Sur deux journées, samedi 4 et dimanche 5 septembre 2010, France 3 diffuse en direct du Palazzo Te à Mantoue, l’oeuvre au noir de Verdi: Rigoletto ou la vengeance dérisoire d’un bouffon maudit…
Tout n’est pas globalement à regretter dans cette captation ambitieuse, finalement assez décevante, d’autant plus fade qu’elle bénéficiait de moyens exceptionnels… ceux que permet la télévision et un projet multidiffusé dans près de 40 pays simultanément. Surtout, le réalisateur Marco Bellochio, invité à réaliser par l’image la tension du drame tragique de Verdi ne semble pas inspiré par les enjeux d’une entreprise qui aux heures de grande écoute cathodique, doit aussi être didactique (samedi, le premier acte était diffusé en prime time, à 20h35). Pendant le direct, nous nous mettions souvent à la place des téléspectateurs qui n’ayant jamais été ou peu à l’opéra, découvrent ainsi le genre lyrique… l’image offerte n’était pas vraiment convaincante. Et souvent, guère explicite ou claire, la mise en scène aurait mérité des encarts ou incrusts à l’écran resituant les enjeux de chaque scène, les motivations de chacun des protagonistes… on peut toujours rêver d’un vrai service public car la télé pour tous ne doit pas être avare de contenus divertissants et informatifs. Reste à connaître les résultats d’audience, mais il est probable que bon nombre de téléspectateurs attirés par l’effet d’annonce et les promesses du dispositif n’aient décroché pour les actes II et III (d’autant que ce dernier est diffusé dimanche en 3è partie de soirée vers 23h30)…

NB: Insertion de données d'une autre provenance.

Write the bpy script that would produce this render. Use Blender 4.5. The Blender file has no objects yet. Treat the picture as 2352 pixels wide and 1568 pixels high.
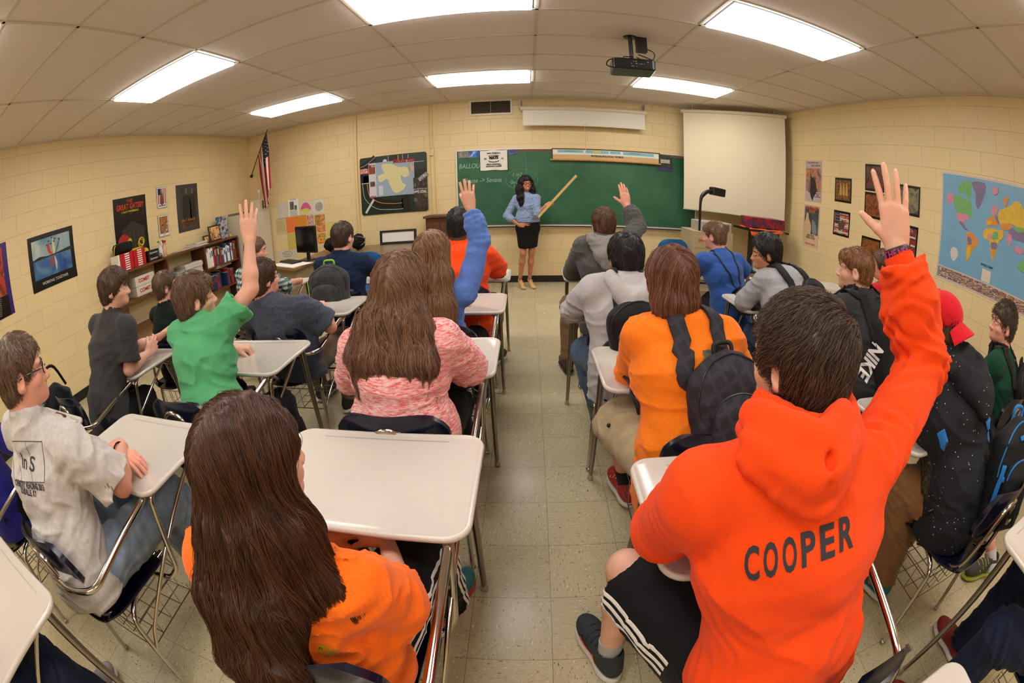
import bpy, bmesh, math, random
import numpy as np
from mathutils import Vector, Matrix
PI=math.pi
SC=bpy.context.scene
COL=SC.collection
# ---------------------------------------------------------------- camera (15 mm fisheye, equisolid)
F_PX=1010.87; YAW,PITCH,ROLL=-0.0398,0.3559,-0.0216
CAM=np.array([-0.1034,0.0,1.4834])
_f=np.array([math.sin(YAW)*math.cos(PITCH),math.cos(YAW)*math.cos(PITCH),-math.sin(PITCH)])
_r=np.array([math.cos(YAW),-math.sin(YAW),0.0]); _u=np.cross(_r,_f)
CR=math.cos(ROLL)*_r+math.sin(ROLL)*_u; CU=-math.sin(ROLL)*_r+math.cos(ROLL)*_u; CF=_f
cd=bpy.data.cameras.new('camera'); cam=bpy.data.objects.new('camera',cd); COL.objects.link(cam)
cd.type='PANO'; cd.sensor_fit='HORIZONTAL'; cd.sensor_width=36; cd.sensor_height=24
cd.clip_start=.01
cy=cd.cycles if hasattr(cd,'cycles') and hasattr(cd.cycles,'panorama_type') else cd
cy.panorama_type='FISHEYE_EQUISOLID'; cy.fisheye_lens=F_PX*36/2352; cy.fisheye_fov=PI
cam.matrix_world=Matrix([[CR[0],CU[0],-CF[0],CAM[0]],[CR[1],CU[1],-CF[1],CAM[1]],[CR[2],CU[2],-CF[2],CAM[2]],[0,0,0,1]])
SC.camera=cam
# ---------------------------------------------------------------- world, exposure
w=bpy.data.worlds.new('world'); SC.world=w; w.use_nodes=True
w.node_tree.nodes['Background'].inputs[0].default_value=(.6,.6,.6,1); w.node_tree.nodes['Background'].inputs[1].default_value=.01
SC.view_settings.view_transform='Standard'; SC.view_settings.look='None'; SC.view_settings.gamma=1; SC.view_settings.use_curve_mapping=False
SC.view_settings.exposure=0.0
SC.cycles.use_denoising=True; SC.cycles.max_bounces=7; SC.cycles.diffuse_bounces=4; SC.cycles.glossy_bounces=4
SC.cycles.sample_clamp_indirect=6; SC.cycles.caustics_reflective=False; SC.cycles.caustics_refractive=False
LAMP=12.5
# ---------------------------------------------------------------- room numbers (metres)
H=2.8435; FY=6.594; XL=-4.876; XR=3.618; BY=-3.2
GY=3.059; TW=1.2192; TD=.6096

def ray(x,y):
    a=x-1176.;b=784.-y;r=math.hypot(a,b)+1e-9;th=2*math.asin(r/2/F_PX)
    return (CR*a/r+CU*b/r)*math.sin(th)+CF*math.cos(th)
def at(x,y,Y):
    "world point seen at photo pixel (x,y) standing at depth Y in the room"
    d=ray(x,y); return CAM+d*(Y-CAM[1])/d[1]
def atz(x,y,z):
    d=ray(x,y); return CAM+d*(z-CAM[2])/d[2]
def atx(x,y,X):
    d=ray(x,y); return CAM+d*(X-CAM[0])/d[0]
# ---------------------------------------------------------------- materials
MATS={}
def srgb(r,g=None,b=None):
    if g is None: r,g,b=r
    return tuple(((c/255)/12.92 if c/255<=.04045 else ((c/255+.055)/1.055)**2.4) for c in (r,g,b))
def mat(name,rgb=(200,200,200),rough=.5,metal=0,spec=.5,noise=None,bump=None,sheen=0,coat=0,emit=None,trans=0,alpha=1,sub=0,cols=None):
    """noise=(scale,amount[,detail]) varies the colour; bump=(scale,strength)"""
    if name in MATS: return MATS[name]
    m=bpy.data.materials.new(name); m.use_nodes=True; nt=m.node_tree; N=nt.nodes; L=nt.links
    p=N['Principled BSDF']; c=srgb(rgb)+(1,)
    p.inputs['Base Color'].default_value=c; p.inputs['Roughness'].default_value=rough; p.inputs['Metallic'].default_value=metal
    p.inputs['Specular IOR Level'].default_value=spec
    if sheen: p.inputs['Sheen Weight'].default_value=sheen; p.inputs['Sheen Roughness'].default_value=.5
    if coat: p.inputs['Coat Weight'].default_value=coat; p.inputs['Coat Roughness'].default_value=.1
    if sub: p.inputs['Subsurface Weight'].default_value=sub; p.inputs['Subsurface Radius'].default_value=(.012,.005,.003); p.inputs['Subsurface Scale'].default_value=1
    if trans: p.inputs['Transmission Weight'].default_value=trans
    if emit: p.inputs['Emission Color'].default_value=srgb(emit[0])+(1,); p.inputs['Emission Strength'].default_value=emit[1]
    tc=N.new('ShaderNodeTexCoord')
    if noise:
        n=N.new('ShaderNodeTexNoise'); n.inputs['Scale'].default_value=noise[0]; n.inputs['Detail'].default_value=4
        L.new(tc.outputs['Object'],n.inputs['Vector'])
        r=N.new('ShaderNodeValToRGB'); a=noise[1]
        r.color_ramp.elements[0].position=.3; r.color_ramp.elements[1].position=.7
        if cols:
            r.color_ramp.elements[0].color=srgb(cols[0])+(1,); r.color_ramp.elements[1].color=srgb(cols[1])+(1,)
        else:
            r.color_ramp.elements[0].color=tuple(v*(1-a) for v in c[:3])+(1,); r.color_ramp.elements[1].color=tuple(min(1,v*(1+a)) for v in c[:3])+(1,)
        L.new(n.outputs['Fac'],r.inputs['Fac']); L.new(r.outputs['Color'],p.inputs['Base Color'])
    if bump:
        n=N.new('ShaderNodeTexNoise'); n.inputs['Scale'].default_value=bump[0]; n.inputs['Detail'].default_value=5
        L.new(tc.outputs['Object'],n.inputs['Vector'])
        b=N.new('ShaderNodeBump'); b.inputs['Strength'].default_value=bump[1]; b.inputs['Distance'].default_value=.01
        L.new(n.outputs['Fac'],b.inputs['Height']); L.new(b.outputs['Normal'],p.inputs['Normal'])
    MATS[name]=m; return m
def nodes_of(m): return m.node_tree.nodes, m.node_tree.links, m.node_tree.nodes['Principled BSDF']
# ---------------------------------------------------------------- object helpers
def tag(o,label=None,cat=None,group=None,kind=None):
    if label: o['label']=label
    if cat: o['category']=cat
    if group: o['group']=group
    if kind: o['kind']=kind
    return o
def empty(name,loc=(0,0,0),rz=0,label=None,cat=None,group=None):
    o=bpy.data.objects.new(name,None); COL.objects.link(o); o.location=loc; o.rotation_euler=(0,0,rz); o.empty_display_size=.1
    return tag(o,label,cat,group)
def link(name,me,m=None,parent=None,smooth=False):
    o=bpy.data.objects.new(name,me); COL.objects.link(o)
    if m is not None:
        for k in (m if isinstance(m,(list,tuple)) else [m]): me.materials.append(k)
    if smooth: me.shade_smooth()
    if parent is not None: o.parent=parent
    return o
def mesh_np(name,V,Fc,m=None,parent=None,smooth=True):
    me=bpy.data.meshes.new(name); V=np.asarray(V,np.float32); 
    if isinstance(Fc,np.ndarray):
        n=len(Fc);k=Fc.shape[1]
        me.vertices.add(len(V)); me.vertices.foreach_set('co',V.ravel()); me.loops.add(n*k); me.loops.foreach_set('vertex_index',Fc.astype(np.int32).ravel())
        me.polygons.add(n); me.polygons.foreach_set('loop_start',np.arange(n,dtype=np.int32)*k); me.update(calc_edges=True); me.validate()
    else: me.from_pydata(V.tolist(),[],Fc)
    return link(name,me,m,parent,smooth)
class MB:
    "mesh builder: adds boxes, prisms, tubes; build() links ONE object"
    def __init__(s): s.V=[];s.F=[];s.MI=[];s.mi=0
    def add(s,V,F):
        b=len(s.V); s.V+=[tuple(map(float,v)) for v in V]; s.F+=[tuple(b+i for i in f) for f in F]; s.MI+=[s.mi]*len(F); return s
    def box(s,lo,hi,M=None):
        (a,b,c),(d,e,f)=lo,hi
        V=[(a,b,c),(d,b,c),(d,e,c),(a,e,c),(a,b,f),(d,b,f),(d,e,f),(a,e,f)]
        if M is not None: V=[tuple(M@Vector(v)) for v in V]
        return s.add(V,[(0,3,2,1),(4,5,6,7),(0,1,5,4),(1,2,6,5),(2,3,7,6),(3,0,4,7)])
    def rbox(s,lo,hi,r=.01,axis=2,n=4,M=None):
        "box with its 4 edges along axis rounded and slight chamfer at the ends"
        ax=[i for i in range(3) if i!=axis]; a0,a1=lo[ax[0]],hi[ax[0]]; b0,b1=lo[ax[1]],hi[ax[1]]
        def ring(off,z):
            out=[]; rr=max(r-off,1e-4)
            for cx,cy_,st in ((a1-r,b1-r,0),(a0+r,b1-r,1),(a0+r,b0+r,2),(a1-r,b0+r,3)):
                for k in range(n+1):
                    t=(st+k/n)*PI/2; p=[0,0,0]; p[ax[0]]=cx+rr*math.cos(t); p[ax[1]]=cy_+rr*math.sin(t); p[axis]=z; out.append(tuple(p))
            return out
        c=min(r*.35,(hi[axis]-lo[axis])*.3); z0,z1=lo[axis],hi[axis]
        rs=[ring(c,z0),ring(0,z0+c),ring(0,z1-c),ring(c,z1)]; m=len(rs[0]); V=sum(rs,[])
        F=[tuple(range(m))[::-1],tuple(range(3*m,4*m))]
        for k in range(3):
            for i in range(m): F.append((k*m+i,k*m+(i+1)%m,(k+1)*m+(i+1)%m,(k+1)*m+i))
        if axis==1: F=[f[::-1] for f in F]
        if M is not None: V=[tuple(M@Vector(v)) for v in V]
        return s.add(V,F)
    def tube(s,pts,r,n=8,closed=False,smooth_n=0,cap=True):
        P=[np.array(p,float) for p in pts]
        if smooth_n: P=spline(P,smooth_n,closed)
        m=len(P); R_=r if isinstance(r,(list,tuple,np.ndarray)) else [r]*m
        if len(R_)!=m: R_=np.interp(np.linspace(0,1,m),np.linspace(0,1,len(R_)),R_)
        T=[]
        for i in range(m):
            a=P[(i-1)%m] if closed or i>0 else P[i]; b=P[(i+1)%m] if closed or i<m-1 else P[i]
            t=b-a; T.append(t/(np.linalg.norm(t)+1e-12))
        u=np.cross(T[0],[0,0,1]); 
        if np.linalg.norm(u)<.1: u=np.cross(T[0],[1,0,0])
        V=[]
        for i in range(m):
            u=u-T[i]*(u@T[i]); u/=np.linalg.norm(u)+1e-12; v=np.cross(T[i],u)
            for k in range(n):
                t=2*PI*k/n; V.append(P[i]+R_[i]*(u*math.cos(t)+v*math.sin(t)))
        F=[]
        for i in range(m if closed else m-1):
            j=(i+1)%m
            for k in range(n): F.append((i*n+k,i*n+(k+1)%n,j*n+(k+1)%n,j*n+k))
        if cap and not closed: F+= [tuple(range(n))[::-1],tuple(range((m-1)*n,m*n))]
        return s.add(V,F)
    def lathe(s,prof,c=(0,0,0),n=20,M=None):
        V=[];F=[]
        for r,z in prof:
            for k in range(n): V.append((c[0]+r*math.cos(2*PI*k/n),c[1]+r*math.sin(2*PI*k/n),c[2]+z))
        for i in range(len(prof)-1):
            for k in range(n): F.append((i*n+k,i*n+(k+1)%n,(i+1)*n+(k+1)%n,(i+1)*n+k))
        F+=[tuple(range(n))[::-1],tuple(range((len(prof)-1)*n,len(prof)*n))]
        if M is not None: V=[tuple(M@Vector(v)) for v in V]
        return s.add(V,F)
    def ball(s,c,r,n=10,M=None):
        r=(r,r,r) if not hasattr(r,'__len__') else r; V=[];F=[]
        h=n//2+1
        for i in range(1,h):
            t=PI*i/h
            for k in range(n): V.append((c[0]+r[0]*math.sin(t)*math.cos(2*PI*k/n),c[1]+r[1]*math.sin(t)*math.sin(2*PI*k/n),c[2]-r[2]*math.cos(t)))
        for i in range(h-2):
            for k in range(n): F.append((i*n+k,i*n+(k+1)%n,(i+1)*n+(k+1)%n,(i+1)*n+k))
        V.append((c[0],c[1],c[2]-r[2]));V.append((c[0],c[1],c[2]+r[2])); a=len(V)-2
        for k in range(n): F.append((a,(k+1)%n,k)); F.append((a+1,(h-2)*n+k,(h-2)*n+(k+1)%n))
        if M is not None: V=[tuple(M@Vector(v)) for v in V]
        return s.add(V,F)
    def quad(s,a,b,c,d): return s.add([a,b,c,d],[(0,1,2,3)])
    def build(s,name,m=None,parent=None,smooth=False,bevel=0,sub=0):
        me=bpy.data.meshes.new(name); me.from_pydata(s.V,[],s.F)
        o=link(name,me,m,parent)
        me.polygons.foreach_set('material_index',s.MI)
        if smooth:
            me.shade_smooth()
            bm=bmesh.new(); bm.from_mesh(me)
            for e in bm.edges:
                if len(e.link_faces)==2 and e.calc_face_angle(0)>.8: e.smooth=False
            bm.to_mesh(me); bm.free()
        if bevel:
            b=o.modifiers.new('bevel','BEVEL'); b.width=bevel; b.segments=2; b.limit_method='ANGLE'
        return o
def spline(P,n,closed=False):
    "Catmull-Rom through P, n samples per segment"
    P=[np.array(p,float) for p in P]; m=len(P); out=[]
    for i in range(m if closed else m-1):
        g=lambda k: P[k%m] if closed else P[min(max(k,0),m-1)]
        a,b,c,d=g(i-1),g(i),g(i+1),g(i+2)
        for k in range(n):
            t=k/n; out.append(.5*((2*b)+(c-a)*t+(2*a-5*b+4*c-d)*t*t+(3*b-a-3*c+d)*t**3))
    if not closed: out.append(P[-1])
    return out
def bend(P,r=.05,n=5):
    "polyline with rounded corners"
    P=[np.array(p,float) for p in P]; out=[P[0]]
    for i in range(1,len(P)-1):
        a,b,c=P[i-1],P[i],P[i+1]; la=np.linalg.norm(a-b); lc=np.linalg.norm(c-b); q=min(r,la*.45,lc*.45)
        s=b+(a-b)/la*q; e=b+(c-b)/lc*q
        for k in range(n+1):
            t=k/n; out.append((1-t)**2*s+2*t*(1-t)*b+t*t*e)
    out.append(P[-1]); return out
def copy_tree(o,parent=None):
    c=o.copy(); COL.objects.link(c)
    if parent is not None: c.parent=parent
    for ch in list(o.children): copy_tree(ch,c)
    return c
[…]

Ecartons d’abord ce qui nous a paru « indigne » d’une captation sur une chaîne publique: problème de balance des blancs et de colorimétrie affectant tout le début du premier acte, rendant orange la lumière et les couleurs; sous-titres guère lisibles (qui ne sont venus également que bien tard en cours d’action…), parti pris de la lumière rendant la plupart des visages des chanteurs dans l’ombre (de ce point de vue les réalisation en direct du Met dans les salles de cinéma sont bien mieux réussies: chaque expression des chanteurs protagonistes y est autrement plus visible). Visuellement, la production est bien décevante, réduite à une succession de plans statiques, de cadres archiconvenus; et bien souvent, le mouvement des caméras ne suit pas simplement le rythme de la musique. Tout cela manque de relief et de vraie tension.
Si vocalement les choeurs paraissent empêtrés par un manque de préparation (déplacements raides, regards désordonnés des choristes figurants); bien peu naturels devant la caméra (et les gros plans que la télévision permet), si le ténor Vittorio Grigolo (déjà vu pour des directs télégéniques dont une Traviata dans la gare de Zurich et en direct sur Arte) en fait des tonnes, absent en nuances comme en finesse (tout et rien qu’ardent languissant… gémissant, larmoyant), heureusement, le duo du père et de la fille, Rigoletto et Gilda, crève littéralement l’écran: c’est peu dire qu’à quasi 70 ans, le ténor Placido Domingo qui chante ici la partie pour baryton du rôle-titre, est un acteur né: en plus de projeter naturellement le texte (Grigolo devrait davantage écouter son aîné, véritable légende vivante par son intelligence et sa longévité), le baryténor (sur les traces de … Manuel Garcia, père de Malibran et Viardot qui chantait Don Giovanni comme personne), en impose par sa prestance hallucinée, son acuité visuelle, son sens de la tension et de la vérité. Dans le duo qui s’impose à la fin du I, avant que le Duc qui l’a suivi, ne rejoigne la belle Gilda, Domingo-Rigoletto incarne idéalement le personnage central: bouffon ambivalent, haineux à la cour, inquiet et paranoïaque chez lui, bourreau fragile, courtisan si humain et déchirant en vérité. A ses côtés, la jeune soprano russe Julia Novikova, se montre aussi subtile musicienne que son aîné. Leurs duos ont des accents déchirants de tendresse et de sincérité: ils nous rappellent combien dans Rigoletto se joue surtout la relation père-fille. C’est d’ailleurs une problématique essentielle de la création verdienne: déjà finement développée dans Luisa Miller; esquissée dans Aïda; pleinement approfondie dans Simon Boccanegra.
Comme pour les chanteurs, ce type de célébration télévisuelle à grande audience doit aussi être un tremplin pour les jeunes talents d’aujourd’hui.

Rigoletto de Verdi en direct de Mantoue sur France 3. Les 4 et 5 septembre 2010. Placido Domingo (Rigoletto), Julia Novikova (Gilda), Vittorio Grigolo (Le Duc de Mantoue)… Orchestre de la Rai. Zubin Mehta, direction. Mise en scène, réalisation pour la télé: Marco Bellochio.